Haul trucks at Newmont's Nevada operations. Courtesy of Newmont Mining

Newmont Mining declined Barrick’s hostile merger offer on Monday, instead proposing a joint-venture for the companies’ Nevada projects.

Newmont said Barrick’s proposal of 2.5694 Barrick shares for each Newmont share represented an eight per cent discount to what Newmont’s share price was worth on Feb. 22, 2019, and that its acquisition of Goldcorp represented a better value for its shareholders. 

“Barrick’s ego-centric proposal is designed to transfer value from Newmont shareholders to Barrick,” Newmont CEO Gary Goldberg said on a call with investors. “Barrick is approaching a clear production decline and needs Newmont’s mines and processing facilities.” He noted that the company has not provided production guidance past 2019.

Goldberg said Barrick’s offer relied “on delivering synergies from a new management team that lacks global operating experience and is only two months into its own transformational integration efforts.”

Newmont’s Nevada joint venture proposal would see Barrick have a 55 per cent ownership over the venture and Newmont Goldcorp the other 45 per cent. The two companies would receive equal representation on the management and technical committees.

“Contrary to recent comments from Barrick’s representatives, we have long been open to working constructively with Barrick to achieve potential synergies in Nevada,” said Newmont president and COO Tom Palmer on the call, noting that the companies already have two JVs together.

“There is no reason we shouldn’t be able to find a solution that unlocks the value of our respective Nevada operations for both sets of shareholders,” Palmer said.


Related: Gold sector ripe for more major M&As, industry watchers say


Barrick CEO Mark Bristow said in a statement that he wasn’t interested in a proposal that would give the two companies shared management.

“Newmont’s latest proposal is essentially based on the stale and convoluted process that foundered previously,” he said. “It comes with unrealistic preconditions including swapping the chairmanship and the leadership of the JV. Experience has shown us that JVs only work well when the majority owner is also the operator.”

He said that without factoring in the potential of Goldrush-Fourmile, Barrick’s ownership of a joint venture should be 63 per cent, with Newmont taking the other 37 per cent, but “if you factor that in, it’s materially more than 2/3-1/3 in favour of Barrick.”

Newmont’s offensive against Barrick’s offer also took a personal turn. In its investor presentation, entitled “Capturing the missing facts,” Newmont released a 2017 email from Bristow to Goldcorp chairman Ian Telfer that seemed to hint at talks of a merger between the two companies.

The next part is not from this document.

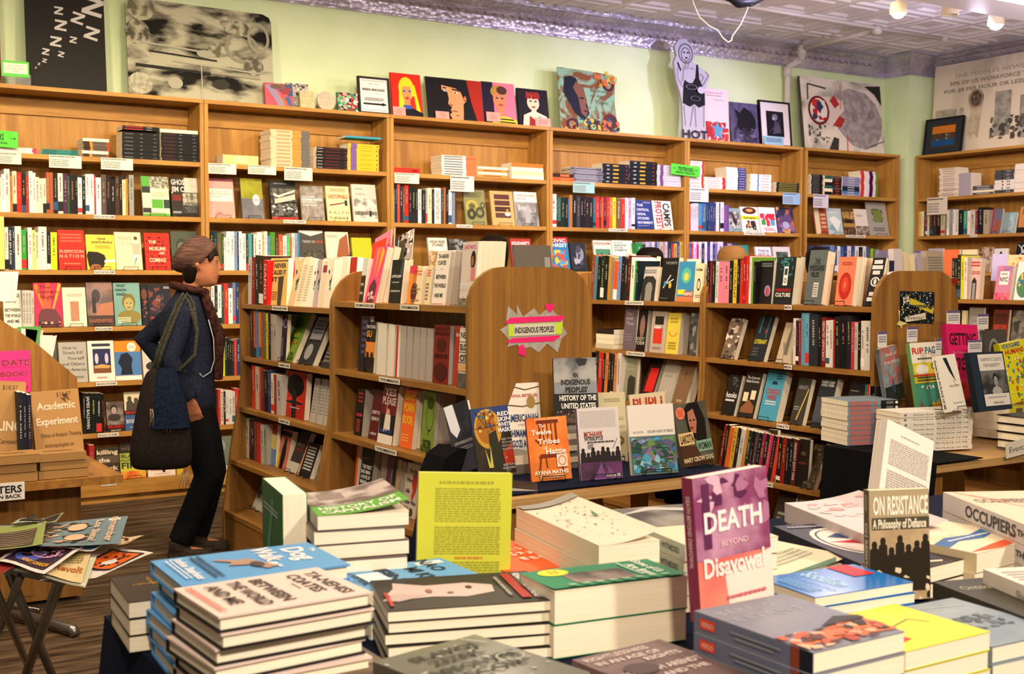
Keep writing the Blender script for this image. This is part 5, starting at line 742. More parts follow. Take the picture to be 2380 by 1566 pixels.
leanart(w3, 'figure_cutout', 'white cutout of a figure in black swimsuit on the word HOT', 'figure cutout', 1569, 1652, 93, 'b8b4c8', 'p 0e0e12,0.205,0.356,0.241,0.542,0.277,0.591,0.386,0.564,0.494,0.564,0.578,0.622,0.614,0.756,0.663,0.756,0.687,0.613,0.759,0.556,0.831,0.467,0.831,0.356,0.651,0.324,0.530,0.356,0.410,0.324;p 0e0e12,0.072,0.756,0.120,0.756,0.193,0.684,0.169,0.667;o0.325,0.853,.2,.1,.1,445;o0.325,0.844,.13,.07,.1,445;e0.277,0.862,.03,.008,222;e0.386,0.862,.03,.008,222;e0.337,0.809,.03,.01,222;l0.229,0.333,0.265,0.133,0.012,445;l0.494,0.338,0.446,0.244,0.012,445;l0.446,0.244,0.386,0.124,0.012,445;l0.530,0.338,0.554,0.124,0.012,445;l0.795,0.356,0.771,0.133,0.012,445;l0.867,0.693,0.940,0.658,0.012,445;l0.940,0.658,0.771,0.551,0.012,445;l0.771,0.551,0.602,0.511,0.012,445;l0.699,0.667,0.795,0.631,0.012,445;l0.795,0.631,0.711,0.578,0.012,445;l0.084,0.711,0.072,0.600,0.012,445;l0.072,0.600,0.193,0.511,0.012,445;l0.241,0.711,0.217,0.600,0.012,445;l0.217,0.600,0.169,0.556,0.012,445;l0.313,0.778,0.265,0.689,0.012,445;l0.386,0.764,0.337,0.689,0.012,445;l0.434,0.711,0.506,0.702,0.012,445;e0.699,0.498,.1,.035,c4c0d4;o0.434,0.520,.16,.025,.12,889;T.5,.05,.08,.72,2c2c38,HOT;o0.530,0.409,.14,.025,.12,778', poly=Hc, inset=.06, lean=3, d=.022, edge='a8a0a8')
leanart(w4, 'poster', 'white poster with red and blue paint splashes', 'poster', 1636, 1694, 207, 'dcd0d8', 's3,40,.05,.02,.95,.38,.16,b03038/c04040;p 5a98c8,.5,.42,.58,.28,.8,.3,.64,.2,.7,.05,.52,.14,.35,.08,.42,.22,.28,.3,.44,.3;t.4,.92,.025,.7,c88090,everybody wants the;t.4,.87,.025,.6,c88090,utmost classy;b.4,.78,.8,.8,1,a9b0c8', inset=.13, lean=4, d=.006)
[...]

“In Goldcorp, you have assembled a strong portfolio of assets located in world class districts,” Bristow wrote. “Only recently, Goldcorp had a market capitalization larger than Barrick or Newmont — this is a testament to the company’s assets and potential…I would still like to try and catch up with you and at least have a conversation around the market and options that might be worthwhile exploring together?”

The email, sent in May 2017, was a marked difference from Bristow’s harsh words for Goldcorp on a conference call announcing its merger last Monday. He said Barrick’s offer was contingent on Newmont backing away from its acquisition of Goldcorp, because “we don’t want Goldcorp’s lower-quality assets in our portfolio.”

Bristow did not acknowledge the email in his statement.

As the two companies battle it out, talk of mega-mergers has dominated conversations at the annual PDAC convention in Toronto.

Abitibi Royalties CEO Ian Ball noted the challenges of managing a company that large — if Newmont and Barrick were to combine, the behemoth would own 50 operations. “You deal with everything,” he told CIM Magazine, recalling his time as president of McEwen Mining. “When I see these mega mergers, I don’t know how you run a company that big. It seems all your attention [would get] diverted to problems, not the opportunities.”

In a presentation on Sunday, Agnico Eagle CEO Sean Boyd acknowledged Bristow’s rationale that the company needed size and relevance to bring generalists back to the gold industry. “You can say it’s for liquidity and size, yeah it’s part of the story,” Boyd said. But ultimately, the trend of mega M&As “is just competitive positioning among the biggest players in this business not wanting to be left behind.”

Boyd said that in recent years the gold mining industry had seen a move away from a focus on building scale.

“This industry was populated by empire builders. All they were trying to build was a bigger production base, with a lot less focus on returns,” Boyd said. More recently, as it became more difficult to run a “high-quality profitable gold business,” the players have turned their focus to returns rather than growing output, he said.

But the spate of M&A activity and speculation could mean the industry is reverting to that mentality. “Bigger was supposed to be better,” he said. “Maybe we’re returning to that with these mergers."